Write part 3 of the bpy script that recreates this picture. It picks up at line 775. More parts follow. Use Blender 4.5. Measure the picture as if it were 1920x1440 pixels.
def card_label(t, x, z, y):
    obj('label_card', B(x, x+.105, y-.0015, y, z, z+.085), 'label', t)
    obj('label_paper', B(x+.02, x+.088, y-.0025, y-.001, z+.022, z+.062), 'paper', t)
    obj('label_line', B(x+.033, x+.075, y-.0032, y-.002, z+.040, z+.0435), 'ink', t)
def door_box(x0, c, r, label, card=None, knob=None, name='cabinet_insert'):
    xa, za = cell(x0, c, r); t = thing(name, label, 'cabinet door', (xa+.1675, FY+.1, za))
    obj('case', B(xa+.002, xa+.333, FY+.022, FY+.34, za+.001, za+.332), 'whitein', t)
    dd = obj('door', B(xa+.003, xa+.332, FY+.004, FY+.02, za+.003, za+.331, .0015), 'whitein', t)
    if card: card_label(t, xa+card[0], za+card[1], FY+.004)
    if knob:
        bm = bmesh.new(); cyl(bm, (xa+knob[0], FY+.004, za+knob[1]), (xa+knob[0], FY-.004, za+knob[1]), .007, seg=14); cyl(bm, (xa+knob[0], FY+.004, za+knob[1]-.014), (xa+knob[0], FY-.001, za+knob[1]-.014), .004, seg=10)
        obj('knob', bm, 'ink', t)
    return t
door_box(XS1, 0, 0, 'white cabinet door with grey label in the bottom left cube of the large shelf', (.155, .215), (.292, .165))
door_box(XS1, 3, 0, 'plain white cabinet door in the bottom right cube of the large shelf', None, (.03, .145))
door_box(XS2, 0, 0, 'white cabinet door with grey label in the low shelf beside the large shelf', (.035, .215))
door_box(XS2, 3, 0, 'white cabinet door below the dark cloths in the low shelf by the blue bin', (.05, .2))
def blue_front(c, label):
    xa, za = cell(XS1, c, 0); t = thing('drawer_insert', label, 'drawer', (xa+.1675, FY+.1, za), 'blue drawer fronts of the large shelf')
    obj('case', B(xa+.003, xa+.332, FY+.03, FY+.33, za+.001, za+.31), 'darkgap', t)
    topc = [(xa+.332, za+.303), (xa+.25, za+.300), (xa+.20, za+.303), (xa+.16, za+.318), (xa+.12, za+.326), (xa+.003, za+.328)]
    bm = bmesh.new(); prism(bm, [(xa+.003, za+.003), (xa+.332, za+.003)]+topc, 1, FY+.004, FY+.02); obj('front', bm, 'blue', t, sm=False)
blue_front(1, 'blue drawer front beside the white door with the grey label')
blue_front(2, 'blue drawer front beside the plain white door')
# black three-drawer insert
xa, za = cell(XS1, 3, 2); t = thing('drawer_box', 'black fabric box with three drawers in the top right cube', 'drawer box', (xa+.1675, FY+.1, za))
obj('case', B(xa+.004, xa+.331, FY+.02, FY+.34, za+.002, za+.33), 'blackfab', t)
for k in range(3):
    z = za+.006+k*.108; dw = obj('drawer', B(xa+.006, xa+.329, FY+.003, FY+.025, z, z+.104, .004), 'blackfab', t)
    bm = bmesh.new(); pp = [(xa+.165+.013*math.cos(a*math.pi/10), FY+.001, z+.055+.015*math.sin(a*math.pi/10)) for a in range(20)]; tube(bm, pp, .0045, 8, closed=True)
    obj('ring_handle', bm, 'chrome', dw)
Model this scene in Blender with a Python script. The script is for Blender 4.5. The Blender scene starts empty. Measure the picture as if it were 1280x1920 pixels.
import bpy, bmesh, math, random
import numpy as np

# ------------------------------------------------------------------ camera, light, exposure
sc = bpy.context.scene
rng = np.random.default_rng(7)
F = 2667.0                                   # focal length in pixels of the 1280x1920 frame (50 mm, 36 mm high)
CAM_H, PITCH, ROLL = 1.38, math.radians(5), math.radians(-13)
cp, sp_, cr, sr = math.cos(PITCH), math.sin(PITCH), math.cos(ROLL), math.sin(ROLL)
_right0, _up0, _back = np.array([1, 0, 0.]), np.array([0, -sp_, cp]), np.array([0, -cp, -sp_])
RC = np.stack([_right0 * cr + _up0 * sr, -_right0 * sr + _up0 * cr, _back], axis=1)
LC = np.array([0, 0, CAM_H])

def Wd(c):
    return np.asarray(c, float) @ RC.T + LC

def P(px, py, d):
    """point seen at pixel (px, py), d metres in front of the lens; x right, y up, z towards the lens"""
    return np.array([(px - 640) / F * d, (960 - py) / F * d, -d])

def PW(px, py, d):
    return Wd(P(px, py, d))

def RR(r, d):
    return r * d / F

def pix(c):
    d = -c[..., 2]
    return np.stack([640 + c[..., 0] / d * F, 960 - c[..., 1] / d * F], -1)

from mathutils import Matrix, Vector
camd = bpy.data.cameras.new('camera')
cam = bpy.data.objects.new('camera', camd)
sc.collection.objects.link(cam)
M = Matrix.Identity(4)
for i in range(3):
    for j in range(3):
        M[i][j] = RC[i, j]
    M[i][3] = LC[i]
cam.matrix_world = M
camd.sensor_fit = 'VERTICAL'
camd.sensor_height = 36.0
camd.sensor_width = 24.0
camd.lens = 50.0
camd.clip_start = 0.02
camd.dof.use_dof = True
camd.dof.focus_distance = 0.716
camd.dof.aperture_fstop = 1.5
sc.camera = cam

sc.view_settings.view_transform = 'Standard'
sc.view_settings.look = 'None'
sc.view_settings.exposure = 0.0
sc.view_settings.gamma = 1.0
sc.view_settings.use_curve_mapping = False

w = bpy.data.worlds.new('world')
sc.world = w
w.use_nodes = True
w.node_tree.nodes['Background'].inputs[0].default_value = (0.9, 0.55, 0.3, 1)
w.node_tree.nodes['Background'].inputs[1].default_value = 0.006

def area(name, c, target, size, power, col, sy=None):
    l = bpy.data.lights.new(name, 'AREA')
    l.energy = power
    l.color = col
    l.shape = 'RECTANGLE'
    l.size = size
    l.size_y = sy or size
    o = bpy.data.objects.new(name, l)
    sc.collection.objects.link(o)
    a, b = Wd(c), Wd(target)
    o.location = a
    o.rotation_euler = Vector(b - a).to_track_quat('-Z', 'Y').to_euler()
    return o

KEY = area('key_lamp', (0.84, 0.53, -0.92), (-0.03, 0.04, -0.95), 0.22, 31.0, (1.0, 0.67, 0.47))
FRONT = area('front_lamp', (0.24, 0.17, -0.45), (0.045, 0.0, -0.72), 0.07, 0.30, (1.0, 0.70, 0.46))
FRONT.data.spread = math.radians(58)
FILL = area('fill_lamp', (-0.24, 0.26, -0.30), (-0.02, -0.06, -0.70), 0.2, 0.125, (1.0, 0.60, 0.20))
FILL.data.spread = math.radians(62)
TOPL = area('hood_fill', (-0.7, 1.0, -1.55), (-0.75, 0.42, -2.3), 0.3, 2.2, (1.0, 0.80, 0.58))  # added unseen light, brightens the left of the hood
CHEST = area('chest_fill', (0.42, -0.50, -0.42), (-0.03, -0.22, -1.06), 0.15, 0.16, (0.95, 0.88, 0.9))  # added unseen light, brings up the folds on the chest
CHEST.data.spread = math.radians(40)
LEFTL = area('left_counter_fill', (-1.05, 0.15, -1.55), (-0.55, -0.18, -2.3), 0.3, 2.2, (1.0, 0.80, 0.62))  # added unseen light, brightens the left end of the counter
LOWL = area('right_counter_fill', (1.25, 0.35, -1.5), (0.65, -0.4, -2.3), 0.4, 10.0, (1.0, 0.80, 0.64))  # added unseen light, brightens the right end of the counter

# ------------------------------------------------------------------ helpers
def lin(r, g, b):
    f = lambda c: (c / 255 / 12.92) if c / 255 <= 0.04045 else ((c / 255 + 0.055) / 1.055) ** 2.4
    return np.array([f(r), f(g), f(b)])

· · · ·

Task instructions: Give all the records again. Match them exactly.

Answer for the task:
Write part 3 of the bpy script that recreates this picture. It picks up at line 775. More parts follow. Use Blender 4.5. Measure the picture as if it were 1920x1440 pixels.
def card_label(t, x, z, y):
    obj('label_card', B(x, x+.105, y-.0015, y, z, z+.085), 'label', t)
    obj('label_paper', B(x+.02, x+.088, y-.0025, y-.001, z+.022, z+.062), 'paper', t)
    obj('label_line', B(x+.033, x+.075, y-.0032, y-.002, z+.040, z+.0435), 'ink', t)
def door_box(x0, c, r, label, card=None, knob=None, name='cabinet_insert'):
    xa, za = cell(x0, c, r); t = thing(name, label, 'cabinet door', (xa+.1675, FY+.1, za))
    obj('case', B(xa+.002, xa+.333, FY+.022, FY+.34, za+.001, za+.332), 'whitein', t)
    dd = obj('door', B(xa+.003, xa+.332, FY+.004, FY+.02, za+.003, za+.331, .0015), 'whitein', t)
    if card: card_label(t, xa+card[0], za+card[1], FY+.004)
    if knob:
        bm = bmesh.new(); cyl(bm, (xa+knob[0], FY+.004, za+knob[1]), (xa+knob[0], FY-.004, za+knob[1]), .007, seg=14); cyl(bm, (xa+knob[0], FY+.004, za+knob[1]-.014), (xa+knob[0], FY-.001, za+knob[1]-.014), .004, seg=10)
        obj('knob', bm, 'ink', t)
    return t
door_box(XS1, 0, 0, 'white cabinet door with grey label in the bottom left cube of the large shelf', (.155, .215), (.292, .165))
door_box(XS1, 3, 0, 'plain white cabinet door in the bottom right cube of the large shelf', None, (.03, .145))
door_box(XS2, 0, 0, 'white cabinet door with grey label in the low shelf beside the large shelf', (.035, .215))
door_box(XS2, 3, 0, 'white cabinet door below the dark cloths in the low shelf by the blue bin', (.05, .2))
def blue_front(c, label):
    xa, za = cell(XS1, c, 0); t = thing('drawer_insert', label, 'drawer', (xa+.1675, FY+.1, za), 'blue drawer fronts of the large shelf')
    obj('case', B(xa+.003, xa+.332, FY+.03, FY+.33, za+.001, za+.31), 'darkgap', t)
    topc = [(xa+.332, za+.303), (xa+.25, za+.300), (xa+.20, za+.303), (xa+.16, za+.318), (xa+.12, za+.326), (xa+.003, za+.328)]
    bm = bmesh.new(); prism(bm, [(xa+.003, za+.003), (xa+.332, za+.003)]+topc, 1, FY+.004, FY+.02); obj('front', bm, 'blue', t, sm=False)
blue_front(1, 'blue drawer front beside the white door with the grey label')
blue_front(2, 'blue drawer front beside the plain white door')
# black three-drawer insert
xa, za = cell(XS1, 3, 2); t = thing('drawer_box', 'black fabric box with three drawers in the top right cube', 'drawer box', (xa+.1675, FY+.1, za))
obj('case', B(xa+.004, xa+.331, FY+.02, FY+.34, za+.002, za+.33), 'blackfab', t)
for k in range(3):
    z = za+.006+k*.108; dw = obj('drawer', B(xa+.006, xa+.329, FY+.003, FY+.025, z, z+.104, .004), 'blackfab', t)
    bm = bmesh.new(); pp = [(xa+.165+.013*math.cos(a*math.pi/10), FY+.001, z+.055+.015*math.sin(a*math.pi/10)) for a in range(20)]; tube(bm, pp, .0045, 8, closed=True)
    obj('ring_handle', bm, 'chrome', dw)
Model this scene in Blender with a Python script. The script is for Blender 4.5. The Blender scene starts empty. Measure the picture as if it were 1280x1920 pixels.
import bpy, bmesh, math, random
import numpy as np

# ------------------------------------------------------------------ camera, light, exposure
sc = bpy.context.scene
rng = np.random.default_rng(7)
F = 2667.0                                   # focal length in pixels of the 1280x1920 frame (50 mm, 36 mm high)
CAM_H, PITCH, ROLL = 1.38, math.radians(5), math.radians(-13)
cp, sp_, cr, sr = math.cos(PITCH), math.sin(PITCH), math.cos(ROLL), math.sin(ROLL)
_right0, _up0, _back = np.array([1, 0, 0.]), np.array([0, -sp_, cp]), np.array([0, -cp, -sp_])
RC = np.stack([_right0 * cr + _up0 * sr, -_right0 * sr + _up0 * cr, _back], axis=1)
LC = np.array([0, 0, CAM_H])

def Wd(c):
    return np.asarray(c, float) @ RC.T + LC

def P(px, py, d):
    """point seen at pixel (px, py), d metres in front of the lens; x right, y up, z towards the lens"""
    return np.array([(px - 640) / F * d, (960 - py) / F * d, -d])

def PW(px, py, d):
    return Wd(P(px, py, d))

def RR(r, d):
    return r * d / F

def pix(c):
    d = -c[..., 2]
    return np.stack([640 + c[..., 0] / d * F, 960 - c[..., 1] / d * F], -1)

from mathutils import Matrix, Vector
camd = bpy.data.cameras.new('camera')
cam = bpy.data.objects.new('camera', camd)
sc.collection.objects.link(cam)
M = Matrix.Identity(4)
for i in range(3):
    for j in range(3):
        M[i][j] = RC[i, j]
    M[i][3] = LC[i]
cam.matrix_world = M
camd.sensor_fit = 'VERTICAL'
camd.sensor_height = 36.0
camd.sensor_width = 24.0
camd.lens = 50.0
camd.clip_start = 0.02
camd.dof.use_dof = True
camd.dof.focus_distance = 0.716
camd.dof.aperture_fstop = 1.5
sc.camera = cam

sc.view_settings.view_transform = 'Standard'
sc.view_settings.look = 'None'
sc.view_settings.exposure = 0.0
sc.view_settings.gamma = 1.0
sc.view_settings.use_curve_mapping = False

w = bpy.data.worlds.new('world')
sc.world = w
w.use_nodes = True
w.node_tree.nodes['Background'].inputs[0].default_value = (0.9, 0.55, 0.3, 1)
w.node_tree.nodes['Background'].inputs[1].default_value = 0.006

def area(name, c, target, size, power, col, sy=None):
    l = bpy.data.lights.new(name, 'AREA')
    l.energy = power
    l.color = col
    l.shape = 'RECTANGLE'
    l.size = size
    l.size_y = sy or size
    o = bpy.data.objects.new(name, l)
    sc.collection.objects.link(o)
    a, b = Wd(c), Wd(target)
    o.location = a
    o.rotation_euler = Vector(b - a).to_track_quat('-Z', 'Y').to_euler()
    return o

KEY = area('key_lamp', (0.84, 0.53, -0.92), (-0.03, 0.04, -0.95), 0.22, 31.0, (1.0, 0.67, 0.47))
FRONT = area('front_lamp', (0.24, 0.17, -0.45), (0.045, 0.0, -0.72), 0.07, 0.30, (1.0, 0.70, 0.46))
FRONT.data.spread = math.radians(58)
FILL = area('fill_lamp', (-0.24, 0.26, -0.30), (-0.02, -0.06, -0.70), 0.2, 0.125, (1.0, 0.60, 0.20))
FILL.data.spread = math.radians(62)
TOPL = area('hood_fill', (-0.7, 1.0, -1.55), (-0.75, 0.42, -2.3), 0.3, 2.2, (1.0, 0.80, 0.58))  # added unseen light, brightens the left of the hood
CHEST = area('chest_fill', (0.42, -0.50, -0.42), (-0.03, -0.22, -1.06), 0.15, 0.16, (0.95, 0.88, 0.9))  # added unseen light, brings up the folds on the chest
CHEST.data.spread = math.radians(40)
LEFTL = area('left_counter_fill', (-1.05, 0.15, -1.55), (-0.55, -0.18, -2.3), 0.3, 2.2, (1.0, 0.80, 0.62))  # added unseen light, brightens the left end of the counter
LOWL = area('right_counter_fill', (1.25, 0.35, -1.5), (0.65, -0.4, -2.3), 0.4, 10.0, (1.0, 0.80, 0.64))  # added unseen light, brightens the right end of the counter

# ------------------------------------------------------------------ helpers
def lin(r, g, b):
    f = lambda c: (c / 255 / 12.92) if c / 255 <= 0.04045 else ((c / 255 + 0.055) / 1.055) ** 2.4
    return np.array([f(r), f(g), f(b)])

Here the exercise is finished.